======== Given material ========

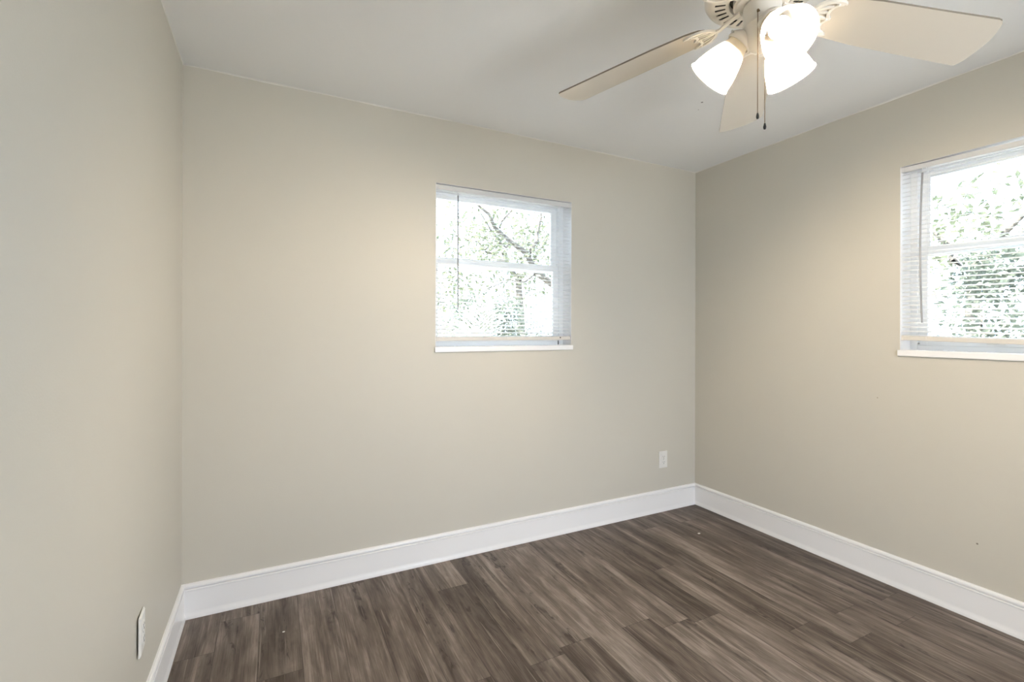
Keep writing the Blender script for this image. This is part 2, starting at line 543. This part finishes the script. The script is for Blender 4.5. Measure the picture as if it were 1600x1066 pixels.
def window(n, op, f, wl, wr):
    u0, u1, z0, z1 = op
    zs = z0+0.030                                     # top of the sill
    zm = 1.668                                        # meeting rail
    w = tag(empty('window_%d' % n, f(Vector(((u0+u1)/2, 0.1, zs)))), kind='structure')
    bm = bmesh.new()
    add_box(bm, (u0+0.0005, -0.0005, z0+0.0005), (u1-0.0005, 0.098, zs), f)     # sill board inside the opening
    add_box(bm, (u0-0.006, -0.013, z0+0.0005), (u1+0.006, -0.0005, zs), f)      # its nose in front of the wall
    bmesh.ops.remove_doubles(bm, verts=bm.verts, dist=1e-5)
    obj('window_sill', bm, M['trim'], w, bevel=0.003)
    bm = bmesh.new(); k = 0.0025                       # white plastered reveals
    add_box(bm, (u0+0.0003, 0.0008, zs), (u0+k, 0.095, z1-0.0003), f); add_box(bm, (u1-k, 0.0008, zs), (u1-0.0003, 0.095, z1-0.0003), f)
    add_box(bm, (u0+k, 0.0008, z1-k), (u1-k, 0.095, z1-0.0003), f)
    obj('reveal_lining', bm, M['trim'], w)
    bm = bmesh.new(); bar_frame(bm, u0+0.0005, u1-0.0005, zs, z1-0.0005, 0.095, 0.155, wl*.45, wr*.45, 0.022, 0.024, f)
    obj('window_frame', bm, M['vinyl_white'], w, bevel=0.002)
    a, b = u0+wl*.45, u1-wr*.45
    bm = bmesh.new(); bar_frame(bm, a, b, zm-0.024, z1-0.024, 0.128, 0.150, wl*.55, wr*.55, 0.042, 0.026, f)
    up = obj('upper_sash', bm, M['vinyl_white'], w, bevel=0.002)
    bm = bmesh.new(); add_box(bm, (a+wl*.5, 0.138, zm+0.015), (b-wr*.5, 0.141, z1-0.046), f); obj('glass_pane', bm, M['glass'], up)
    bm = bmesh.new(); bar_frame(bm, a, b, zs+0.022, zm+0.024, 0.103, 0.126, wl*.55, wr*.55, 0.036, 0.040, f)
    lo = obj('lower_sash', bm, M['vinyl_white'], w, bevel=0.002)
    bm = bmesh.new(); add_box(bm, (a+wl*.5, 0.113, zs+0.055), (b-wr*.5, 0.116, zm-0.013), f); obj('glass_pane', bm, M['glass'], lo)
    for t in (0.20, 0.75):                            # lift tabs on the bottom rail
        uu = u0+(u1-u0)*t
        bm = bmesh.new(); add_box(bm, (uu, 0.094, zs+0.034), (uu+0.062, 0.103, zs+0.041), f); obj('lift_tab', bm, M['plastic'], lo, bevel=0.002)
    bm = bmesh.new(); um = (u0+u1)/2
    add_box(bm, (um-0.03, 0.104, zm+0.024), (um+0.03, 0.124, zm+0.032), f); add_box(bm, (um-0.008, 0.098, zm+0.032), (um+0.024, 0.112, zm+0.041), f)
    obj('sash_lock', bm, M['plastic'], w, bevel=0.002)
    return w
W1 = window(1, OP1, fB, 0.046, 0.074)
W2 = window(2, OP2, fR, 0.070, 0.050)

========

■ Aim of the task: Without the pictures, transcribe the listing above exactly.

■ Answer to this problem:
Keep writing the Blender script for this image. This is part 2, starting at line 543. This part finishes the script. The script is for Blender 4.5. Measure the picture as if it were 1600x1066 pixels.
def window(n, op, f, wl, wr):
    u0, u1, z0, z1 = op
    zs = z0+0.030                                     # top of the sill
    zm = 1.668                                        # meeting rail
    w = tag(empty('window_%d' % n, f(Vector(((u0+u1)/2, 0.1, zs)))), kind='structure')
    bm = bmesh.new()
    add_box(bm, (u0+0.0005, -0.0005, z0+0.0005), (u1-0.0005, 0.098, zs), f)     # sill board inside the opening
    add_box(bm, (u0-0.006, -0.013, z0+0.0005), (u1+0.006, -0.0005, zs), f)      # its nose in front of the wall
    bmesh.ops.remove_doubles(bm, verts=bm.verts, dist=1e-5)
    obj('window_sill', bm, M['trim'], w, bevel=0.003)
    bm = bmesh.new(); k = 0.0025                       # white plastered reveals
    add_box(bm, (u0+0.0003, 0.0008, zs), (u0+k, 0.095, z1-0.0003), f); add_box(bm, (u1-k, 0.0008, zs), (u1-0.0003, 0.095, z1-0.0003), f)
    add_box(bm, (u0+k, 0.0008, z1-k), (u1-k, 0.095, z1-0.0003), f)
    obj('reveal_lining', bm, M['trim'], w)
    bm = bmesh.new(); bar_frame(bm, u0+0.0005, u1-0.0005, zs, z1-0.0005, 0.095, 0.155, wl*.45, wr*.45, 0.022, 0.024, f)
    obj('window_frame', bm, M['vinyl_white'], w, bevel=0.002)
    a, b = u0+wl*.45, u1-wr*.45
    bm = bmesh.new(); bar_frame(bm, a, b, zm-0.024, z1-0.024, 0.128, 0.150, wl*.55, wr*.55, 0.042, 0.026, f)
    up = obj('upper_sash', bm, M['vinyl_white'], w, bevel=0.002)
    bm = bmesh.new(); add_box(bm, (a+wl*.5, 0.138, zm+0.015), (b-wr*.5, 0.141, z1-0.046), f); obj('glass_pane', bm, M['glass'], up)
    bm = bmesh.new(); bar_frame(bm, a, b, zs+0.022, zm+0.024, 0.103, 0.126, wl*.55, wr*.55, 0.036, 0.040, f)
    lo = obj('lower_sash', bm, M['vinyl_white'], w, bevel=0.002)
    bm = bmesh.new(); add_box(bm, (a+wl*.5, 0.113, zs+0.055), (b-wr*.5, 0.116, zm-0.013), f); obj('glass_pane', bm, M['glass'], lo)
    for t in (0.20, 0.75):                            # lift tabs on the bottom rail
        uu = u0+(u1-u0)*t
        bm = bmesh.new(); add_box(bm, (uu, 0.094, zs+0.034), (uu+0.062, 0.103, zs+0.041), f); obj('lift_tab', bm, M['plastic'], lo, bevel=0.002)
    bm = bmesh.new(); um = (u0+u1)/2
    add_box(bm, (um-0.03, 0.104, zm+0.024), (um+0.03, 0.124, zm+0.032), f); add_box(bm, (um-0.008, 0.098, zm+0.032), (um+0.024, 0.112, zm+0.041), f)
    obj('sash_lock', bm, M['plastic'], w, bevel=0.002)
    return w
W1 = window(1, OP1, fB, 0.046, 0.074)
W2 = window(2, OP2, fR, 0.070, 0.050)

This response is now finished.